Brad Hughes, the Homer artist whose commercial signs, public sculptures and “Spit-toons” comic books celebrated and lampooned Alaska’s hippie generation, died May 28, 2024 after a long illness. He was 77.
An iconic figure in his home town, Hughes’ work reached statewide, with daffy moose signs for the Alaska State Fair and a large salmon sculpture for Seward’s Alaska Sealife Center. His last work was a somber “memorial bench” in Homer for missing and murdered love ones.
William Bradley Hughes was born July 23, 1946 in Norfolk, Va. He first came to Alaska in 1967 as a Baptist missionary assigned to villages in the Yukon Flats. He said his rigid theology proved no match for the Native spirituality and practical concerns he found during a winter in Chalkytsik. He then moved to Seward and clashed with fundamentalists there.
His faith crippled, Brad returned south to attend a seminary, where he fell in with draft resisters and Black Panthers and was radicalized when he was jailed for protests.
A psychedelic odyssey across the American West followed, bringing him again to Alaska and to the Homer Spit in 1972 as part of a back-to-the-land settlement wave. He found work around town painting commercial signs, while his artwork was featured at the local museum and his painted sets at the summer Pier One theater.
In Homer, he is remembered in part for his role in the famous “Club Bar Incident” of 1976. When the noted hippie watering hole was rebuilt after a fire, it reopened with Brad’s street-facing mural of a rising phoenix attended by Adam and Eve, both of them naked and viewed frontally. A protest meeting spilled out of the city council chambers but turned its wrath instead on a viciously anti-semitic handout from a local crackpot preacher who blamed the mural on Homer’s “cryptoJews.” (The mural nudity was subsequently tidied up.)
The four editions of his Spit-toons comic book featured the adventures of Nimroy Zilch, T.J. Toad, Blatz the stoned space dog, and Brad’s alter-ego, Captain Aardvark, set among the ramshackle homesteads and leaky fishing boats of Homer’s “hippie invasion” era.

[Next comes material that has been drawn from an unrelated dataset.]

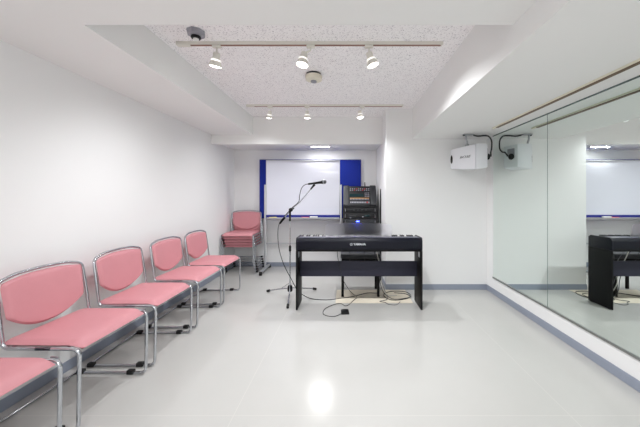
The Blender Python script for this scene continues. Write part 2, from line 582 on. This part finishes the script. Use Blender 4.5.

In later life, Brad served as a hospice volunteer and was a gentle and supportive teacher for several generations of aspiring artists. His art-teaching mantra was “You have to blow on the fire that’s already there.”
After a life devoted to the subjects of humor and beauty, his final sculpting of a memorial bench inspired by the murder of a young local woman, Duffy Murnane, felt both urgent and soul-crushing, Brad said.
He is survived by his wife, Judy Hughes, as well as his daughter from a first marriage, Angie Wolenetz, three grandchildren and three great-grandchildren.
His daughter recalled the great belly laugh with which Brad expressed his love of life: “If my dad was in a movie theater, you knew it.”